Given request:
Retype, please, the listing from its opening line through the line that contains "scene.cycles.caustics_refractive = True", both included, without the pictures.

Information supplied:
§ §
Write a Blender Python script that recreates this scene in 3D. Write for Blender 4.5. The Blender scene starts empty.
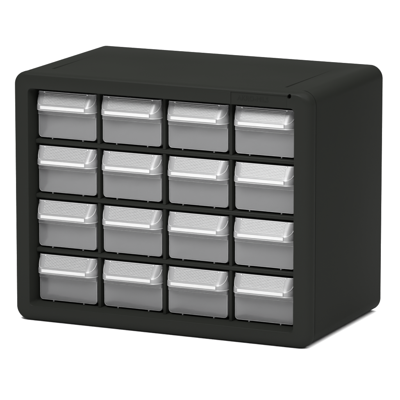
import bpy, bmesh, math
from mathutils import Matrix, Vector

S = 0.001                       # everything below is written in millimetres
scene = bpy.context.scene
col = scene.collection

# ------------------------------------------------------------------ camera
cam_d = bpy.data.cameras.new('camera'); cam = bpy.data.objects.new('camera', cam_d); col.objects.link(cam)
yaw, pitch = 0.43030, -0.19760
cpos = Vector((1374.1, -2628.7, 693.3))
f = Vector((-math.sin(yaw)*math.cos(pitch), math.cos(yaw)*math.cos(pitch), math.sin(pitch)))
r = Vector((math.cos(yaw), math.sin(yaw), 0)); u = r.cross(f)
m = Matrix((r, u, -f)).transposed().to_4x4(); m.translation = cpos*S
cam.matrix_world = m
cam_d.sensor_width = 36; cam_d.lens = 3641.6/400*36
cam_d.clip_start = 0.05; cam_d.clip_end = 100
scene.camera = cam

# ------------------------------------------------------------------ world, lamps, exposure
w = bpy.data.worlds.new('World'); scene.world = w; w.use_nodes = True
bg = w.node_tree.nodes['Background']; bg.inputs[0].default_value = (1, 1, 1, 1); bg.inputs[1].default_value = 0.22
def softbox(name, loc, target, sx, sy, power):
    l = bpy.data.lights.new(name, 'AREA'); l.shape = 'RECTANGLE'; l.size = sx; l.size_y = sy; l.energy = power
    o = bpy.data.objects.new(name, l); col.objects.link(o); o.location = loc
    o.rotation_euler = (Vector(target)-Vector(loc)).to_track_quat('-Z', 'Y').to_euler()
    return o
softbox('top_softbox', (0.8, -0.25, 2.2), (0.55, 0.0, 0), 3.2, 3.8, 205)
softbox('front_softbox', (0.08, -0.62, 0.86), (0.13, 0, 0.16), 0.5, 0.35, 15)
scene.view_settings.view_transform = 'Standard'; scene.view_settings.look = 'None'
scene.view_settings.exposure = 0; scene.view_settings.gamma = 1
scene.render.engine = 'CYCLES'
scene.cycles.max_bounces = 14; scene.cycles.transmission_bounces = 12; scene.cycles.transparent_max_bounces = 12
scene.cycles.caustics_refractive = True

# ------------------------------------------------------------------ materials
def principled(name, base, rough, spec=0.5, trans=0.0, ior=1.46):
    mt = bpy.data.materials.new(name); mt.use_nodes = True
    b = mt.node_tree.nodes['Principled BSDF']
    b.inputs['Base Color'].default_value = (*base, 1); b.inputs['Roughness'].default_value = rough
    b.inputs['Specular IOR Level'].default_value = spec; b.inputs['Transmission Weight'].default_value = trans
    b.inputs['IOR'].default_value = ior
    return mt, b
def grain(mt, b, scale, dist, strength, rvar=0.0, cvar=None):
    nt = mt.node_tree; tc = nt.nodes.new('ShaderNodeTexCoord')
    n = nt.nodes.new('ShaderNodeTexNoise'); n.inputs['Scale'].default_value = scale; n.inputs['Detail'].default_value = 3
    nt.links.new(tc.outputs['Object'], n.inputs['Vector'])
    bp = nt.nodes.new('ShaderNodeBump'); bp.inputs['Distance'].default_value = dist; bp.inputs['Strength'].default_value = strength
    nt.links.new(n.outputs['Fac'], bp.inputs['Height']); nt.links.new(bp.outputs[0], b.inputs['Normal'])
    if rvar:
        n2 = nt.nodes.new('ShaderNodeTexNoise'); n2.inputs['Scale'].default_value = 22; n2.inputs['Detail'].default_value = 4
        nt.links.new(tc.outputs['Object'], n2.inputs['Vector'])
        mr = nt.nodes.new('ShaderNodeMapRange'); mr.inputs['To Min'].default_value = b.inputs['Roughness'].default_value-rvar
        mr.inputs['To Max'].default_value = b.inputs['Roughness'].default_value+rvar
        nt.links.new(n2.outputs['Fac'], mr.inputs['Value']); nt.links.new(mr.outputs[0], b.inputs['Roughness'])
def matt_black():
    """fine-textured black plastic: dark diffuse body with a weak, broad sheen"""
    mt = bpy.data.materials.new('black_polystyrene'); mt.use_nodes = True; nt = mt.node_tree; nt.nodes.clear()
    N = nt.nodes.new; Lk = nt.links.new
    out = N('ShaderNodeOutputMaterial'); mix = N('ShaderNodeMixShader'); df = N('ShaderNodeBsdfDiffuse'); gl = N('ShaderNodeBsdfGlossy')
    df.inputs['Color'].default_value = (0.0088, 0.0094, 0.0081, 1); df.inputs['Roughness'].default_value = 0.6
    gl.inputs['Color'].default_value = (1, 1, 1, 1); gl.inputs['Roughness'].default_value = 0.36
    fr = N('ShaderNodeFresnel'); fr.inputs['IOR'].default_value = 1.30
    mul = N('ShaderNodeMath'); mul.operation = 'MULTIPLY_ADD'; mul.inputs[1].default_value = 0.022; mul.inputs[2].default_value = 0.003
    tc = N('ShaderNodeTexCoord'); n = N('ShaderNodeTexNoise'); n.inputs['Scale'].default_value = 2600; n.inputs['Detail'].default_value = 3
    n2 = N('ShaderNodeTexNoise'); n2.inputs['Scale'].default_value = 14; n2.inputs['Detail'].default_value = 4
    mr = N('ShaderNodeMapRange'); mr.inputs['To Min'].default_value = 0.28; mr.inputs['To Max'].default_value = 0.46
    bp = N('ShaderNodeBump'); bp.inputs['Distance'].default_value = 0.00005; bp.inputs['Strength'].default_value = 0.35
    Lk(tc.outputs['Object'], n.inputs['Vector']); Lk(tc.outputs['Object'], n2.inputs['Vector']); Lk(n2.outputs['Fac'], mr.inputs['Value'])
    Lk(mr.outputs[0], gl.inputs['Roughness']); Lk(n.outputs['Fac'], bp.inputs['Height'])
    for b_ in (df, gl): Lk(bp.outputs[0], b_.inputs['Normal'])
    Lk(fr.outputs[0], mul.inputs[0]); Lk(mul.outputs[0], mix.inputs[0]); Lk(df.outputs[0], mix.inputs[1]); Lk(gl.outputs[0], mix.inputs[2]); Lk(mix.outputs[0], out.inputs[0])
    return mt
BLACK = matt_black()
CLEAR, b = principled('clear_drawer_plastic', (0.31, 0.31, 0.315), 0.20, 0.5, 0.76, 1.31); grain(CLEAR, b, 140, 0.0003, 0.10, 0.05)
HANDLE, b = principled('clear_handle_plastic', (0.46, 0.46, 0.465), 0.30, 0.5, 0.75, 1.36); grain(HANDLE, b, 160, 0.0003, 0.10, 0.05)
FROST, b = principled('frosted_handle_edge', (0.46, 0.46, 0.46), 0.30, 0.5, 0.4)
EDGE, b = principled('moulded_edge_plastic', (0.34, 0.34, 0.34), 0.3, 0.5, 0.5)
WHITE, b = principled('white_backdrop_paper', (0.93, 0.93, 0.93), 0.9, 0.0)

# ------------------------------------------------------------------ helpers
def make(name, bm, mats, parent=None, smooth=35):
    bmesh.ops.recalc_face_normals(bm, faces=bm.faces)
    for v in bm.verts: v.co *= S
    me = bpy.data.meshes.new(name); bm.to_mesh(me); bm.free()
    for mt in (mats if isinstance(mats, (list, tuple)) else [mats]): me.materials.append(mt)
    o = bpy.data.objects.new(name, me); col.objects.link(o); o.parent = parent
    if smooth:
        for p in me.polygons: p.use_smooth = True
        try: me.set_sharp_from_angle(angle=math.radians(smooth))
        except Exception: pass
    return o
def rloop(x0, x1, z0, z1, rad, y, n=10):
    """rounded rectangle in the XZ plane at depth y"""
    pts = []
    for cx, cz, a0 in ((x1-rad, z1-rad, 0), (x0+rad, z1-rad, 90), (x0+rad, z0+rad, 180), (x1-rad, z0+rad, 270)):
        for k in range(n+1):
            a = math.radians(a0+90*k/n); pts.append((cx+rad*math.cos(a), y, cz+rad*math.sin(a)))
    return pts
def loft(bm, loops, close_start=False, close_end=False, ring=False):
    vs = [[bm.verts.new(p) for p in L] for L in loops]; n = len(vs[0])
    pairs = list(zip(vs, vs[1:])) + ([(vs[-1], vs[0])] if ring else [])
    for A, B in pairs:
        for k in range(n): bm.faces.new((A[k], A[(k+1) % n], B[(k+1) % n], B[k]))
    if close_start: bm.faces.new(vs[0])
    if close_end: bm.faces.new(vs[-1])
    return vs
def box(bm, x0, x1, y0, y1, z0, z1, bev=0.0, mi=0):
    t = bmesh.ops.create_cube(bm, size=1)
    for v in t['verts']: v.co = Vector(((x0+x1)/2+v.co.x*(x1-x0), (y0+y1)/2+v.co.y*(y1-y0), (z0+z1)/2+v.co.z*(z1-z0)))
    fs = set(fc for v in t['verts'] for fc in v.link_faces)
    for fc in fs: fc.material_index = mi
    if bev:
        bmesh.ops.bevel(bm, geom=list(set(e for v in t['verts'] for e in v.link_edges)), offset=bev, segments=3, affect='EDGES', profile=0.5)
def carve(o, cutters):
    """boolean difference baked into the mesh"""
    for c in cutters:
        md = o.modifiers.new('cut', 'BOOLEAN'); md.operation = 'DIFFERENCE'; md.object = c; md.solver = 'EXACT'
    bpy.context.view_layer.update()
    me = bpy.data.meshes.new_from_object(o.evaluated_get(bpy.context.evaluated_depsgraph_get()))
    o.modifiers.clear(); old = o.data; o.data = me; bpy.data.meshes.remove(old)
    for c in cutters: bpy.data.objects.remove(c)
    me.name = o.name

# ------------------------------------------------------------------ setting: white paper sweep
bm = bmesh.new(); prof = [(-3200, -0.15), (-1000, -0.15), (1000, -0.15), (3600, -0.15)]
ra = [bm.verts.new((-3500, y, z)) for y, z in prof]; rb = [bm.verts.new((3800, y, z)) for y, z in prof]
for k in range(len(prof)-1): bm.faces.new((ra[k], rb[k], rb[k+1], ra[k+1]))
o = make('backdrop', bm, WHITE, smooth=60); o['kind'] = 'structure'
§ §
Task solution:
Write a Blender Python script that recreates this scene in 3D. Write for Blender 4.5. The Blender scene starts empty.
import bpy, bmesh, math
from mathutils import Matrix, Vector

S = 0.001                       # everything below is written in millimetres
scene = bpy.context.scene
col = scene.collection

# ------------------------------------------------------------------ camera
cam_d = bpy.data.cameras.new('camera'); cam = bpy.data.objects.new('camera', cam_d); col.objects.link(cam)
yaw, pitch = 0.43030, -0.19760
cpos = Vector((1374.1, -2628.7, 693.3))
f = Vector((-math.sin(yaw)*math.cos(pitch), math.cos(yaw)*math.cos(pitch), math.sin(pitch)))
r = Vector((math.cos(yaw), math.sin(yaw), 0)); u = r.cross(f)
m = Matrix((r, u, -f)).transposed().to_4x4(); m.translation = cpos*S
cam.matrix_world = m
cam_d.sensor_width = 36; cam_d.lens = 3641.6/400*36
cam_d.clip_start = 0.05; cam_d.clip_end = 100
scene.camera = cam

# ------------------------------------------------------------------ world, lamps, exposure
w = bpy.data.worlds.new('World'); scene.world = w; w.use_nodes = True
bg = w.node_tree.nodes['Background']; bg.inputs[0].default_value = (1, 1, 1, 1); bg.inputs[1].default_value = 0.22
def softbox(name, loc, target, sx, sy, power):
    l = bpy.data.lights.new(name, 'AREA'); l.shape = 'RECTANGLE'; l.size = sx; l.size_y = sy; l.energy = power
    o = bpy.data.objects.new(name, l); col.objects.link(o); o.location = loc
    o.rotation_euler = (Vector(target)-Vector(loc)).to_track_quat('-Z', 'Y').to_euler()
    return o
softbox('top_softbox', (0.8, -0.25, 2.2), (0.55, 0.0, 0), 3.2, 3.8, 205)
softbox('front_softbox', (0.08, -0.62, 0.86), (0.13, 0, 0.16), 0.5, 0.35, 15)
scene.view_settings.view_transform = 'Standard'; scene.view_settings.look = 'None'
scene.view_settings.exposure = 0; scene.view_settings.gamma = 1
scene.render.engine = 'CYCLES'
scene.cycles.max_bounces = 14; scene.cycles.transmission_bounces = 12; scene.cycles.transparent_max_bounces = 12
scene.cycles.caustics_refractive = True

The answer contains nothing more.